Cuando se hizo demasiado evidente que cuatro éramos muchos para el cuarto de Helga, Janette y yo nos dimos una vuelta por París, adonde fuimos en un retacadísimo tren estudiantil. Pasamos los primeros días con Mike, el gran amigo de Víctor Monjarás, y Michelle, su mujer. Mike trabajaba en la embajada de México y Michelle en Air France. Vivían en el banlieu en una gran unidad habitacional no lejos del aeropuerto.
Dos días después fuimos a buscar a mi prima Terry (en realidad era mi sobrina, pero me llevaba diez años), quien vivía en Rue de l’Alma, en un departamento desde cuyo balcón se podía ver el Arco del Triunfo. Para nuestra fortuna, ella recién acababa de regresar de Rumanía, donde había ido a darse unos baños de lodo con su amigo el Conde.
El departamento era sin duda muy caro, y estaba decorado sin gusto alguno. En el refrigerador sólo había champagne y caviar, y Terry se puso muy contenta de que fuimos a comprar pan y huevos. Ella comía esencialmente en restaurantes a los que la invitaban el Conde u otros amigos. Nuestra primera conversación derivó en un consejo cosmético para Janette (Terry se había graduado de cosmiatra): “después de hacer el amor con mi primo, esparce su semen en tus mejillas: es magnífico astringente”. No creo necesario agregar que estaba bastante deschavetada.
París, por supuesto, nos maravilló. La ciudad y –en esa primera ocasión- también mucho los museos. El de arte moderno, el Louvre, el Jeu de Paume, que en aquel entonces guardaba, de manera muy acogedora, los tesoros del impresionismo. También hicimos la infaltable visita a
Un momento extraordinario sucedió mientras Janette y yo paseábamos por el Barrio Latino. Nos acercábamos a un pasaje techado cuando de allí salió corriendo, con una máquina de escribir que se acababa de robar en los brazos, nada menos que Antoine Doinel. Fue como París nos hubiera tragado y nos hubiera metido a una de sus películas más representativas, porque al que vimos no fue a Jean Pierre Léaud, el actor, sino al entrañable personaje cuya vida habíamos seguido en las pantallas.
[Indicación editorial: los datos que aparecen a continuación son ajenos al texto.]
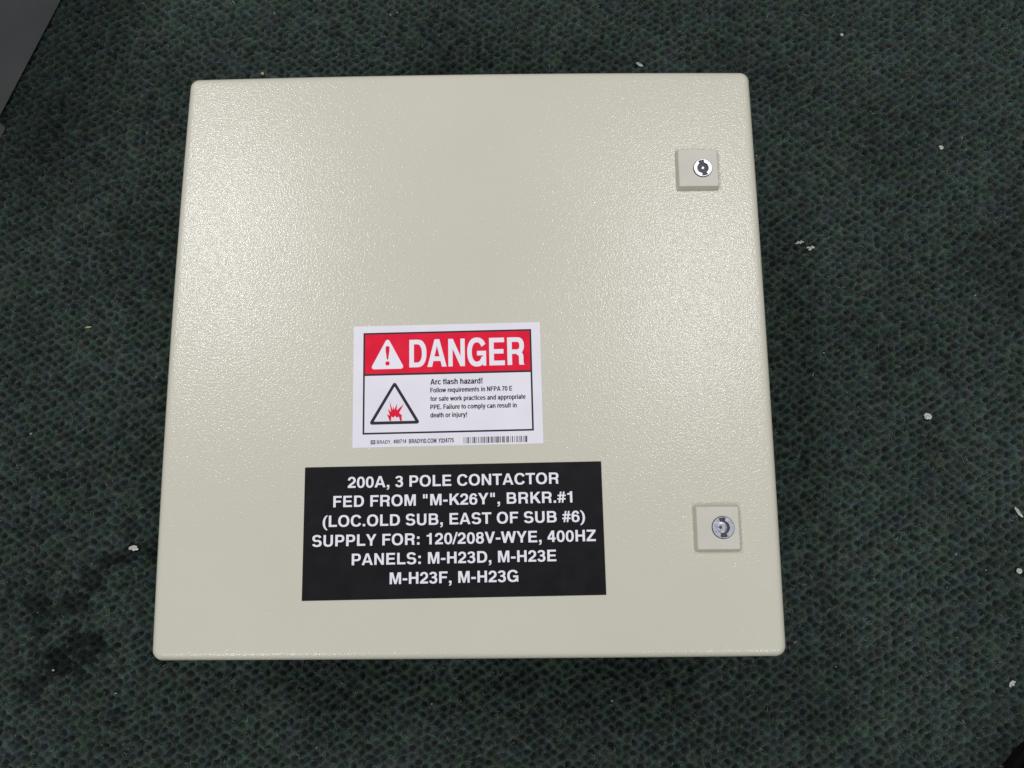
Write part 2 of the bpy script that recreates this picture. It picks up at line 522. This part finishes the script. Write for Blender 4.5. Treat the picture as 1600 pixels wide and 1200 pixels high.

Era precisamente Antoine Doinel quien corrió frente a nosotros y nos rebasó, repitiendo -él a su vez-, un momento inolvidable de “Los Cuatrocientos Golpes”, la cinta que lo llevó a él, y a François Truffaut, a la fama. Janette me convenció de que tomáramos un refresco en el café del Boulevard Saint-Germain que estaba junto adonde estaban Léaud y el resto de la troupe cinematográfica. Durante todo el rato ella estuvo coqueteando abiertamente con el actor. Yo, en tanto, busqué en vano a Truffaut.
Más tarde conocimos al Conde, que resultó ser un señor cincuentón, afable, que quería pasar por alivianado y que tenía los dientes ennegrecidos. También a una telefonista española que Terry se había conchabado para hablar a México –llamadas interminables- y a Guy, el marido, que tenía un botecito anclado a la orilla del Sena.
Una noche, Guy nos invitó a dar un paseo en ese bote. Ver la ciudad desde ese ángulo y con esa libertad fue un privilegio, un grandísimo lujo en una pequeña lancha proletaria. También fue un muchacho español que estuvo tocando la guitarra. Terry se enojó con él porque no le dio jale.
Pasaron los días, Terry se nos hizo cada vez más pegajosa. Decidimos regresar. Ella, de buena onda, nos regaló unos francos.